= Challenge =
The lines to extract run from the first line of the entries through the line that contains "from mathutils import Vector, Matrix"; reproduce exactly those lines and no others.

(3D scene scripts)
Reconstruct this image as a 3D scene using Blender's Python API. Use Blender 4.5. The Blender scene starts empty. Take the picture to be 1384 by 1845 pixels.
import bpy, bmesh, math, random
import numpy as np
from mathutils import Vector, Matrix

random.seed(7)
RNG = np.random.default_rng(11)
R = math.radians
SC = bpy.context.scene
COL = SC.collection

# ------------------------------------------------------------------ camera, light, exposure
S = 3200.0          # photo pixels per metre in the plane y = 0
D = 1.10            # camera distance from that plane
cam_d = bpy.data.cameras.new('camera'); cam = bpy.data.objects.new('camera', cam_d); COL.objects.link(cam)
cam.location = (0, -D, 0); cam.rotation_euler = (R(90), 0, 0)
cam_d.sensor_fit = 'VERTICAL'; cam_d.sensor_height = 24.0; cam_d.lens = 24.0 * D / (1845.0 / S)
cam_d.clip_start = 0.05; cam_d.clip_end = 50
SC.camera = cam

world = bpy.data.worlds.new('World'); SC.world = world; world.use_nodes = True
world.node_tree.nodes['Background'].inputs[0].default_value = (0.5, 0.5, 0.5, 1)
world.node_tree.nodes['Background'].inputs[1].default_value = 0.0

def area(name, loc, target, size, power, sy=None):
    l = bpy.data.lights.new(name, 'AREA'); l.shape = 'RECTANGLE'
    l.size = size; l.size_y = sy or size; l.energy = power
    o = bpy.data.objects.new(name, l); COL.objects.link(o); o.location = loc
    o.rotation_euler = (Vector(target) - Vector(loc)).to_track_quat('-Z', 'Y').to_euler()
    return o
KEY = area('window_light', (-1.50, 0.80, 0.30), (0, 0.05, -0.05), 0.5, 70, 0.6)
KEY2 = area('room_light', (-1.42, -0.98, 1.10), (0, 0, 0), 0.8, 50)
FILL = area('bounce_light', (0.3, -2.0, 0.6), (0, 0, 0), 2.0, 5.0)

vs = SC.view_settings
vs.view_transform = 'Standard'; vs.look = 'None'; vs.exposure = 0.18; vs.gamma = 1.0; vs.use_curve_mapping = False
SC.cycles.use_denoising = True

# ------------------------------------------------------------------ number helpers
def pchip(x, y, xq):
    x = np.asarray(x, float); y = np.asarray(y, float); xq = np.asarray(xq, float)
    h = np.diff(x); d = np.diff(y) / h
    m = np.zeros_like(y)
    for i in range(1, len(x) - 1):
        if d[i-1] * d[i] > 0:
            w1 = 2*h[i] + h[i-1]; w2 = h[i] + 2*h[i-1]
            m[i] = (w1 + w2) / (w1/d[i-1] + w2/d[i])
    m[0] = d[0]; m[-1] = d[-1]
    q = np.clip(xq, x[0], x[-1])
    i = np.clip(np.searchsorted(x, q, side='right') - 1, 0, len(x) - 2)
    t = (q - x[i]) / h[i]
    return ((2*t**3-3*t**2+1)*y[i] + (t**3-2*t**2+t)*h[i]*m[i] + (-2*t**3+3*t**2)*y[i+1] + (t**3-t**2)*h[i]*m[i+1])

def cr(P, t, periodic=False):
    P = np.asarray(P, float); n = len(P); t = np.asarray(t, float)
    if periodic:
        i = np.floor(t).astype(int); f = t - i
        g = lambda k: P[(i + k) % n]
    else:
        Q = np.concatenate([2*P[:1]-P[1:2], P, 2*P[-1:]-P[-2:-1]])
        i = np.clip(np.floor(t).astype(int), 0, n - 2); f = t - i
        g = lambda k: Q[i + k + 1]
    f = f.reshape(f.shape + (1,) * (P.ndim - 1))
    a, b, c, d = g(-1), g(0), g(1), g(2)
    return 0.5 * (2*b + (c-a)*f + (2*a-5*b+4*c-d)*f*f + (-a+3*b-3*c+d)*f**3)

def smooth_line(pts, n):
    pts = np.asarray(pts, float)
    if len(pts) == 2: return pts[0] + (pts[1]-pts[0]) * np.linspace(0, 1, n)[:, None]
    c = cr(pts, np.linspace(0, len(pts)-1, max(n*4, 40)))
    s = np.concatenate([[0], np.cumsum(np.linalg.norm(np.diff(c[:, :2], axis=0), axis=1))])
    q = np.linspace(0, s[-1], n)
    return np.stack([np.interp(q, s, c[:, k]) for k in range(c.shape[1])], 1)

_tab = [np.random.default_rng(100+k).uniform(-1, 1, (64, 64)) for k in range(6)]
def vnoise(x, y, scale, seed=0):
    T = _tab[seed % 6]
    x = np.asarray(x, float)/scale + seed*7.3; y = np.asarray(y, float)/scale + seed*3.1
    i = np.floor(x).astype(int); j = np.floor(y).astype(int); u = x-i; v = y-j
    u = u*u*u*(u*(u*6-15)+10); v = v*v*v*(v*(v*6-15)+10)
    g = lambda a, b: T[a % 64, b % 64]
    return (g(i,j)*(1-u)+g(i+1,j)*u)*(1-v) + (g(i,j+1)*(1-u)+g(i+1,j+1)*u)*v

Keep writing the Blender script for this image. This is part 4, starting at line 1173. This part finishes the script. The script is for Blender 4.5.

= Task answer =
Reconstruct this image as a 3D scene using Blender's Python API. Use Blender 4.5. The Blender scene starts empty. Take the picture to be 1384 by 1845 pixels.
import bpy, bmesh, math, random
import numpy as np
from mathutils import Vector, Matrix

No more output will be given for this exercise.